Ok.  I want to talk about more fun things now.  My next book is Jesus of Nazareth by Pope Benedict the XVI.


We Missed Our Chance!

When the Soviet Union collapsed in 1991, I think we missed our chance.  Up til that point, nearly all of our foreign policy objectives had been subsumed by the main objective: containing the Soviets.  Fostering democracy and human rights took a back seat.  In numerous countries especially in the middle east (“especially” only because I happen to be studying the middle east right now), we supported vicious tyrannical regimes against revolutionary forces simply because they had potential to go communist (though of course, sometimes there were already communist).  We kept military bases around the world.  We supported bad guys because we needed air bases.  We supported bad guys because we needed oil.  We embraced the status quo because we were trying to stop change for the worse.   We made selfish trade decisions, because we needed to keep ourselves strong to deter the Soviet threat to the whole world.

Regardless of what one might think of the Soviet Union, and whether or not it was worth deterring (I think it was), when we look at our foreign policy history, containing that threat was our main reason for pretty much everything we did, good or bad.  You would think that the Soviet collapse should have changed more than it did.

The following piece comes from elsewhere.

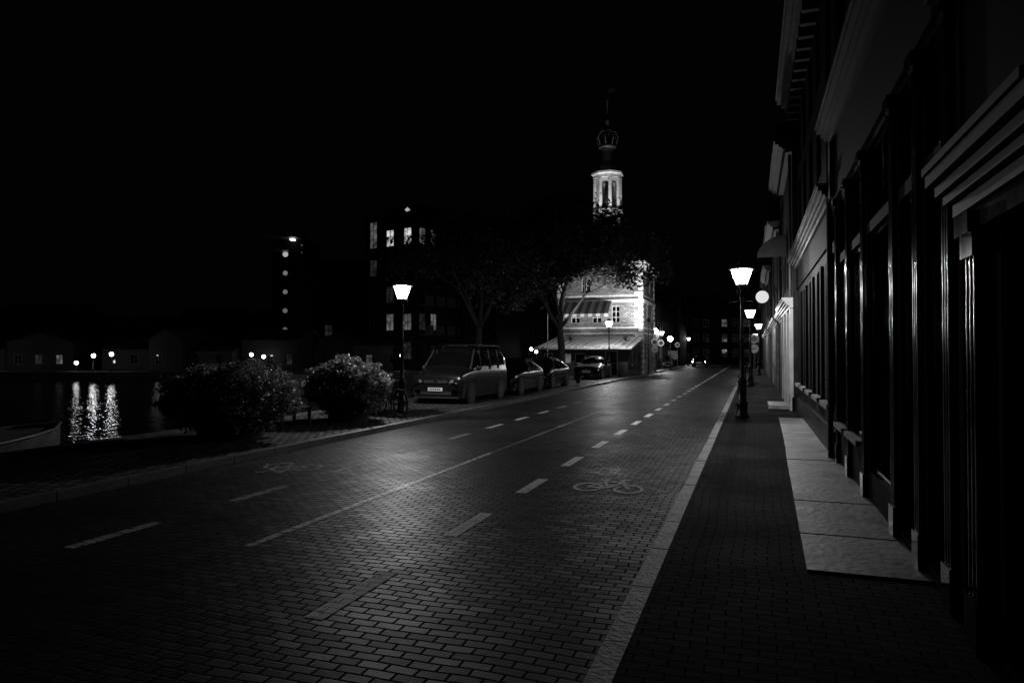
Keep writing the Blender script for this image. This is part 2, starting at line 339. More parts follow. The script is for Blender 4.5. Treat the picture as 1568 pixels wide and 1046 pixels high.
def globe_lamp(x,y,h,r=.2,em=None):
    t=T('globe_lamp',(x,y,0))
    t.lathe('post',m_dark,(0,0,0),[(.09,0),(.08,min(.5,h*.4)),(.045,min(.6,h*.5)),(.035,h-r)],8)
    t.lathe('globe',em or e_far,(0,0,h),[(r*math.sin(math.pi*i/6)+1e-4,-r*math.cos(math.pi*i/6)) for i in range(7)],9)
    t.lathe('cap',m_dark,(0,0,h+r*.95),[(r*.5,0),(0,.06)],8)
    t.done()
globe_lamp(-8.5,64,3.8,.26); globe_lamp(-7.9,71,3.2,.26)

# ------------------------------------------------------------------ right hand street
A_=(0,1,0); N_=(-1,0,0)
def cornice(t,y0,y1,z,xf,out,h,mat,part='cornice'):
    st=[(0,.25,.35),(.25,.42,.55),(.42,.62,.72),(.62,.85,.92),(.85,1.0,1.0)]
    for i,(a,b,c) in enumerate(st): t.box(part,mat,xf-out*c,xf+.05,y0+i*.004,y1-i*.004,z+h*a+.001*i,z+h*b+.001*i)
XF=1.25
def column(t,y,x,r,z0,z1,mat,part='columns'):
    t.box(part,mat,x-r*.6,x+.2,y-r*1.4,y+r*1.4,z0,z0+.3)
    t.box(part,mat,x-r*.1,x+.2,y-r*1.3,y+r*1.3,z0+.3,z1-.25)
    for k in (-.85,0,.85): t.cyl(part,mat,(x-.0,y+k*r,z0+.3),(x-.0,y+k*r,z1-.25),r*.40,n=24,caps=False)
    t.box(part,mat,x-r*.6,x+.2,y-r*1.4,y+r*1.4,z1-.25,z1-.12); t.box(part,mat,x-r*.9,x+.2,y-r*1.6,y+r*1.6,z1-.12,z1)
t=T('canal_house')
y0=-4; yA=5.0
ops=[]
for yy in (-2.8,-.6,1.6): ops.append((yy-y0,yy+1.2-y0,.9,2.9,'dark',2,2))
ops.append((3.55-y0,4.35-y0,.15,2.5,m_gloss,1,3))
for zz in (4.2,6.7):
    for yy in (-2.8,-.4,1.6,3.4): ops.append((yy-y0,yy+1.0-y0,zz-.3,zz+1.6,'dark',2,3))
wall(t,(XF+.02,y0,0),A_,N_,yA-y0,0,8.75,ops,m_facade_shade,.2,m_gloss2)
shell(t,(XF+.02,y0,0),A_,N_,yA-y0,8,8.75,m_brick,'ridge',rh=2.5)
cornice(t,y0,yA,8.7,XF,.55,.55,m_corn)
for yy in (3.35,4.6): column(t,yy,XF-.03,.085,.1,2.6,m_gloss,'portal')
cornice(t,3.15,4.82,2.62,XF,.26,.3,m_trim,'portal')
t.box('portal',m_gloss,XF-.06,XF+.05,3.25,4.72,2.5,2.615)
t.box('plinth',m_gloss2,XF-.03,XF+.03,y0,3.2,0,.6)
t.done()
t=T('shop_house'); y0=yA; y1=11.8
posts=[5.22,6.12,7.1,8.9,10.3,11.55]
ops=[]
for i,(a,b_) in enumerate(zip(posts[:-1],posts[1:])):
    zb=(.2,.2,.45,.75,.75)[i]
    ops.append((a+.15-y0,b_-.15-y0,zb,3.15,'dark',1,1)); ops.append((a+.15-y0,b_-.15-y0,3.27,4.1,'dark',2,1))
for zz in (6.1,):
    for yy in (5.5,7.2,8.9,10.5): ops.append((yy-y0,yy+.9-y0,zz,zz+1.9,'dark',2,3))
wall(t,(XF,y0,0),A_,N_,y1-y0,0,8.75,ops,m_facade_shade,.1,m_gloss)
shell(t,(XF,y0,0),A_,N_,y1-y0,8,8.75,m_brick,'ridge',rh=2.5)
for p in posts: column(t,p,XF-.015,.075,.1,4.15,m_gloss)
t.box('fascia',m_facade_shade,XF-.05,XF+.02,y0+.02,y1-.02,4.16,5.05)
for p in (5.22,11.55): t.box('fascia',m_trim,XF-.12,XF,p-.12,p+.12,4.18,5.03)
cornice(t,y0+.05,y1,5.05,XF,.3,.32,m_gloss2); cornice(t,y0,y1,8.7,XF,.58,.55,m_corn,'roof_cornice')
y=y0+.1
while y<y1-.2: t.box('roof_cornice',m_corn,XF-.3,XF,y,y+.14,8.45,8.7); y+=.6
for a,b_ in zip(posts[3:-1],posts[4:]): t.box('sills',m_corn,XF-.1,XF+.02,a+.14,b_-.14,.69,.75)
t.done()
t=T('shop_house'); y0=11.8; y1=21.4; ops=[]
ys=(12.3,14.1,16.0,17.9,19.7)
for yy in ys: ops.append((yy-y0,yy+1.1-y0,.95,3.4,'dark',2,2))
for zz in (5.2,7.0):
    for yy in ys: ops.append((yy-y0,yy+.95-y0,zz,zz+1.4,'dark',2,2))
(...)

Our policies should have changed internally as well.  Reagan’s enormous defense spending spree was based on the Soviet threat.  In 1991, we should have gotten our house in order, and Clinton did balance the budget in fact, and we should not have allowed something as relatively insignificant as Islamic fundamentalism (compared to the Cold War and WWII) to balloon the debt and the culture of fear.

Instead, I wish Clinton, not because he was a democrat, but just because he was President at that time, would have made a speech in which he would have apologized to the world, even to specific countries, for how we had meddled in their affairs and how we had not stood for democracy, human rights, and economic fairness.  He should have promised to revisit our approach to every single country and region based on human rights, economic equity, and democratic ideals.  And he should have asked forgiveness by explaining how what we did we did out of a fear of the Soviet Union.

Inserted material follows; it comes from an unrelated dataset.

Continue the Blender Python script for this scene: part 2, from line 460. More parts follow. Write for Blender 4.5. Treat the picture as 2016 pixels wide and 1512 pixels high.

His speech could have ended,

“As the world’s only remaining superpower, we will not make it our goal to remain on top.  All great powers eventually fall and we will too.  When our time is up, when we slide below others in measurements of literacy, GDP, life expectancy, population, land controlled, and military capabilities, we want to have done so without making enemies and without creating more war-inspiring hatred and prejudice.  In other words, our greatness will not be determined by how strong we were for how long, but how much better the world became while we were strong.  Only this better world can ensure America’s long term security

‘In this world, tyrannical regimes are not welcome.  In fact, totalitarian regimes, you should know now, we will treat with you, we will accept your diplomats, but we will not respect them as legitimate representatives of your country if your country’s government is not a legitimate representative of your people.  We must get away from having policies for individual dictators or kings.  Instead, we are on the side of the people.  We may not always know what that means, but we will make the assumption that the people want, at least, these four things: 1) a say in how their government is run 2) the ability to make a decent living 3) the freedom to choose their own religion 4) the desire for their government to deal peacefully with disagreement both domestic and foreign.

‘Creating this new world will not be easy, but it is the only way to ensure our collective and long term security and prosperity.  Thank you.”

We missed our chance and it makes me sad.

(I have been listening to a lecture course by Dr. Salim Yaqub, University of Chicago called “The United States and the Middle East 1914-9/11.”  Professor Yaqub got his PhD at Yale and he currently teaches at UC Santa Barbara where he heads the Center for Cold War Studies and International History.  I find the lecture series fascinating, but I think he tends to denigrate the United States a little bit and leans left generally.)